• [JOB] Copy from the first line below down to and including the line with "from mathutils.bvhtree import BVHTree". Skip the pictures.

-- Begin DATASET SECTION --

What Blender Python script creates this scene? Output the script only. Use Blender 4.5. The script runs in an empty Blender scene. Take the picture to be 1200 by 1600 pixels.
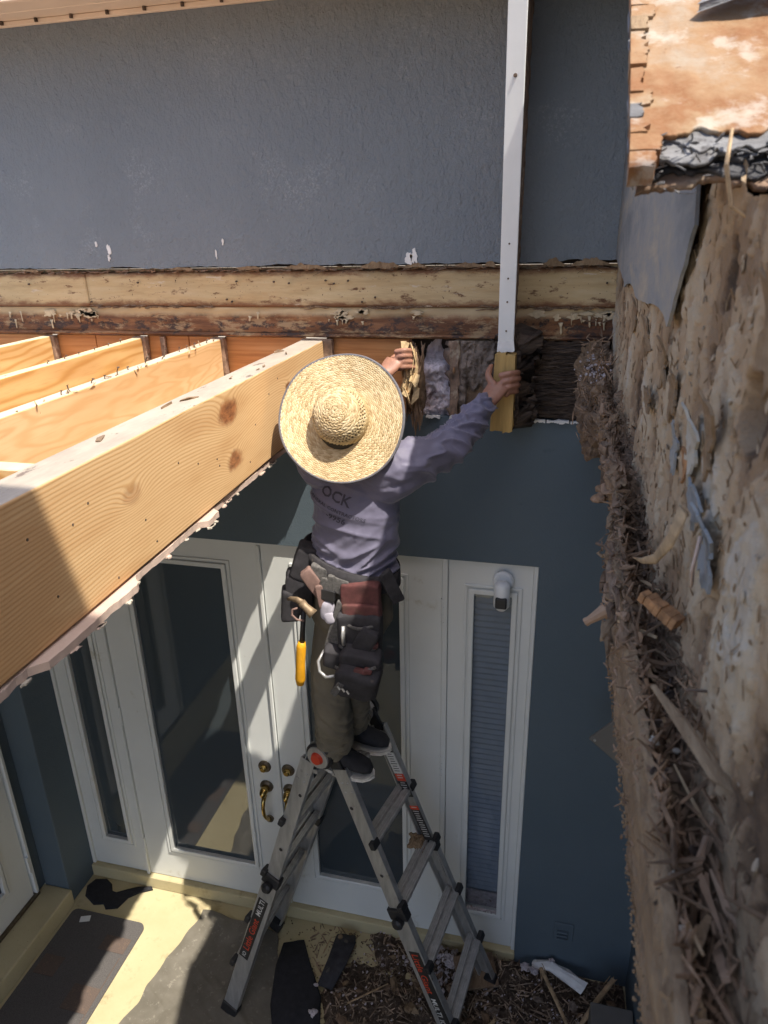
import bpy, bmesh, math, random
from mathutils import Vector, Matrix, noise, Quaternion
from mathutils.bvhtree import BVHTree

# ------------------------------------------------------------------ camera, sky, sun, exposure
scene = bpy.context.scene
COL = scene.collection
CAM = Vector((0.0, -2.5, 3.33))
# camera axes in the world (right, up, backward)
cr = Vector((0.9704, 0.2401, -0.0227)); cf = Vector((-0.2316, 0.9012, -0.3668))


def setup_camera():
    f = 1110.0
    down = Vector((64, 2817, f)).normalized()
    left = Vector((-4650, -332, f)).normalized()
    left = (left - down * left.dot(down)).normalized()
    X = -left
    Z = -down
    Y = Z.cross(X)
    right = Vector((X.x, Y.x, Z.x))
    dn = Vector((X.y, Y.y, Z.y))
    fwd = Vector((X.z, Y.z, Z.z))
    m = Matrix((right, -dn, -fwd)).transposed().to_4x4()
    m.translation = CAM
    cd = bpy.data.cameras.new('camera')
    co = bpy.data.objects.new('camera', cd)
    COL.objects.link(co)
    co.matrix_world = m
    cd.sensor_fit = 'VERTICAL'
    cd.sensor_height = 36.0
    cd.lens = 36.0 * f / 1600.0
    cd.clip_start = 0.02
    cd.clip_end = 600
    cd.dof.use_dof = True
    cd.dof.focus_distance = 2.5
    cd.dof.aperture_fstop = 9.0
    scene.camera = co
    scene.render.resolution_x = 768
    scene.render.resolution_y = 1024


setup_camera()
SUN_TRAVEL = Vector((-0.45, 0.28, -1.0)).normalized()
world = bpy.data.worlds.new('World')
scene.world = world
world.use_nodes = True
wn = world.node_tree
bg = wn.nodes['Background']
sky = wn.nodes.new('ShaderNodeTexSky')
sky.sky_type = 'NISHITA'
sky.sun_disc = False
sky.sun_elevation = math.asin(-SUN_TRAVEL.z)
sky.sun_rotation = math.atan2(-SUN_TRAVEL.x, -SUN_TRAVEL.y)
sky.air_density = 0.8
sky.dust_density = 3.0
sky.ozone_density = 1.0
wn.links.new(sky.outputs[0], bg.inputs[0])
bg.inputs[1].default_value = 0.15
sd = bpy.data.lights.new('sun', 'SUN')
sd.energy = 3.3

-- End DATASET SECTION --

• [RESPONSE BELOW]
What Blender Python script creates this scene? Output the script only. Use Blender 4.5. The script runs in an empty Blender scene. Take the picture to be 1200 by 1600 pixels.
import bpy, bmesh, math, random
from mathutils import Vector, Matrix, noise, Quaternion
from mathutils.bvhtree import BVHTree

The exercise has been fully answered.